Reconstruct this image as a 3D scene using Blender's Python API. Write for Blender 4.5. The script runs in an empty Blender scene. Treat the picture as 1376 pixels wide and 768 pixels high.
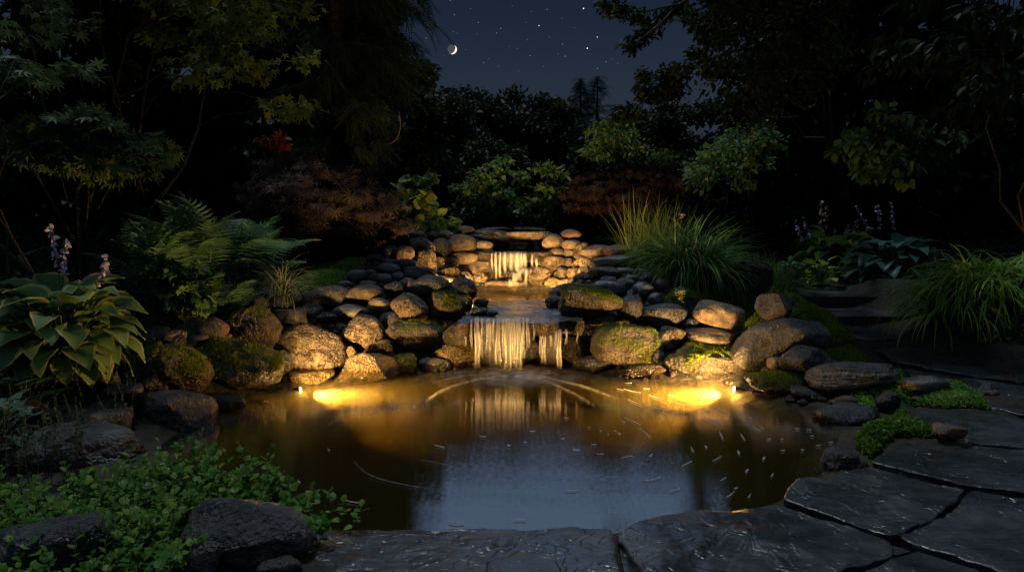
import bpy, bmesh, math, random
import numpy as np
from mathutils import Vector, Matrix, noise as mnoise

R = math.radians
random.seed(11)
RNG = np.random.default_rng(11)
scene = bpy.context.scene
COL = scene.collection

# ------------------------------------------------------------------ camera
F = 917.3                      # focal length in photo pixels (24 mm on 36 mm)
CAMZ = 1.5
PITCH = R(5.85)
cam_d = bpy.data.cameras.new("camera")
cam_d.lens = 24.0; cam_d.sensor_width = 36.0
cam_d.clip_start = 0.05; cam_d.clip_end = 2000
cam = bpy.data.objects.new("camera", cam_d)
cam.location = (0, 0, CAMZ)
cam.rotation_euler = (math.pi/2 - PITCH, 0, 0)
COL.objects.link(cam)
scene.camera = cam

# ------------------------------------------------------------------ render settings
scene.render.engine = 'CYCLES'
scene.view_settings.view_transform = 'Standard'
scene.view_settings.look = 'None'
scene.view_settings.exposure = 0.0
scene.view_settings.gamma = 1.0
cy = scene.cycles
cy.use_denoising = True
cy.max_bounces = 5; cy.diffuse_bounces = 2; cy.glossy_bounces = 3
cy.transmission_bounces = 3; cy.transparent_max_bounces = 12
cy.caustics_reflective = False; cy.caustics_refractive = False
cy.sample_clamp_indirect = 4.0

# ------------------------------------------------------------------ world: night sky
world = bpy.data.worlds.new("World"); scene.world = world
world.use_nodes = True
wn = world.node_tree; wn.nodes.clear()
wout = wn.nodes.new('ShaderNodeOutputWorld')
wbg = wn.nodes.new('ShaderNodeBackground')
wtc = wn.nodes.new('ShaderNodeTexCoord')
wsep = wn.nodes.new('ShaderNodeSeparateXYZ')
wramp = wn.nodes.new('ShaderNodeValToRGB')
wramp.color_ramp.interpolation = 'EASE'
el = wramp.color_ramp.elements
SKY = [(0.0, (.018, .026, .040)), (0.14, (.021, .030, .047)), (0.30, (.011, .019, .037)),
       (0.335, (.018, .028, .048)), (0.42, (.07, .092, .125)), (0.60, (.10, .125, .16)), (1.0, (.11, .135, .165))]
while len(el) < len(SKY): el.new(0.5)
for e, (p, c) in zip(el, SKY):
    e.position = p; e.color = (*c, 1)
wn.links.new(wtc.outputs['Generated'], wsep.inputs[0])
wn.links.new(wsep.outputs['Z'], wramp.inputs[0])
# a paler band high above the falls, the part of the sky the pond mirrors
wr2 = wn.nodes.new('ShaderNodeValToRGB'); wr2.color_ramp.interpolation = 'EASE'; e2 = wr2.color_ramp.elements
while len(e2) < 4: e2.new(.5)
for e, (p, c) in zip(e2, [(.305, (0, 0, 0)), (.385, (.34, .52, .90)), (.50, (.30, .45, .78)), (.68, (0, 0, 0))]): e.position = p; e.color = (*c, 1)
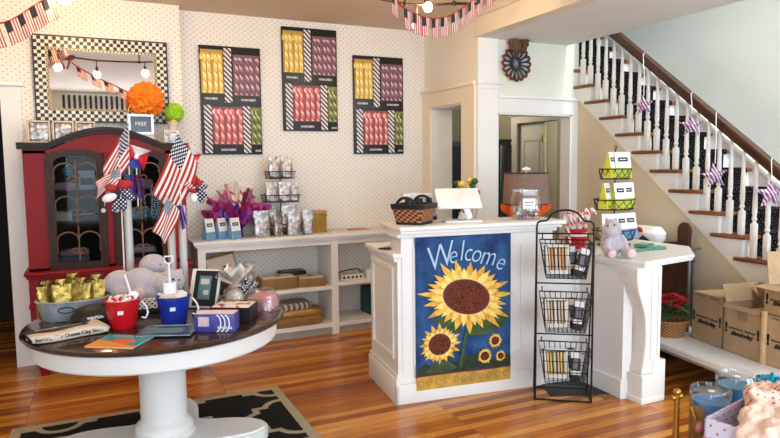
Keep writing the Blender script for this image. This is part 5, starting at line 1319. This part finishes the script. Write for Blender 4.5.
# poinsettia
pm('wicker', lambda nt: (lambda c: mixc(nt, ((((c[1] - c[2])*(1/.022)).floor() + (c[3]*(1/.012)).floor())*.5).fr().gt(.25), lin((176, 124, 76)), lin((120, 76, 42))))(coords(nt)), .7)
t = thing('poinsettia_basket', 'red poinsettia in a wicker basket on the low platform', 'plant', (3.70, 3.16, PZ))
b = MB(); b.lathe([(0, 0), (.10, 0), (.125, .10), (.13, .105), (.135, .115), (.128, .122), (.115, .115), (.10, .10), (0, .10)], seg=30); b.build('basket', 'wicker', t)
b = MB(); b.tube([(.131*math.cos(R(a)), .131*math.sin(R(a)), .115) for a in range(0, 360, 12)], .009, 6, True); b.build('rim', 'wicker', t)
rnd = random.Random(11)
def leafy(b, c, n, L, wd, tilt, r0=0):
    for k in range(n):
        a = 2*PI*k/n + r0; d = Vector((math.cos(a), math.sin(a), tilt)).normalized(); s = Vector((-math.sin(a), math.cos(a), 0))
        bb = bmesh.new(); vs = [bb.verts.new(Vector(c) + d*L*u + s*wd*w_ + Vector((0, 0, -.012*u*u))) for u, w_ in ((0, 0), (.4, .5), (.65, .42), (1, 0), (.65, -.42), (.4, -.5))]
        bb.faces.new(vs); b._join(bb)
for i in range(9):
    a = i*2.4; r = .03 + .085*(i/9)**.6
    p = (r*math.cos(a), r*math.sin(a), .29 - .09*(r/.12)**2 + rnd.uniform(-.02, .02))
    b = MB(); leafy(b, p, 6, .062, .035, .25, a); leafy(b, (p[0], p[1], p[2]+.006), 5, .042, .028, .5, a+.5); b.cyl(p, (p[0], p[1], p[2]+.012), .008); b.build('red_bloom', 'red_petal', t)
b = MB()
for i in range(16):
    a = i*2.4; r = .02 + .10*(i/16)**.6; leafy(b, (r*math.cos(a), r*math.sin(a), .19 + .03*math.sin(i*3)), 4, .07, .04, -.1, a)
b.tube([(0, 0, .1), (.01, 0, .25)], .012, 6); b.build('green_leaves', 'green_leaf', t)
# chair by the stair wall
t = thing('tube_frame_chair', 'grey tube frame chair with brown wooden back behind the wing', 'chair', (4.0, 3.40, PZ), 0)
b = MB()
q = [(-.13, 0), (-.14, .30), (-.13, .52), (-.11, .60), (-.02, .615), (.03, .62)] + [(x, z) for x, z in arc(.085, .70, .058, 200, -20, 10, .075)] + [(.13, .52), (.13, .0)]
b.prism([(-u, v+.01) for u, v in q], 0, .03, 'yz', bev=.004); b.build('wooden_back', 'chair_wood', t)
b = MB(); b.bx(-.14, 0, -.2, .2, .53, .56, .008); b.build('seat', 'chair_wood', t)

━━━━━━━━

> **STATED EXERCISE**
Only the lines from the start of the records through the line containing "COL = scene.collection" should be repeated, word for word, with the pictures left out.

> **RESULT FOR THIS EXERCISE**
Reconstruct this image as a 3D scene using Blender's Python API. Write for Blender 4.5. The script runs in an empty Blender scene. Treat the picture as 1376 pixels wide and 768 pixels high.
import bpy, bmesh, math, random
import numpy as np
from mathutils import Vector, Matrix, noise as mnoise

R = math.radians
random.seed(11)
RNG = np.random.default_rng(11)
scene = bpy.context.scene
COL = scene.collection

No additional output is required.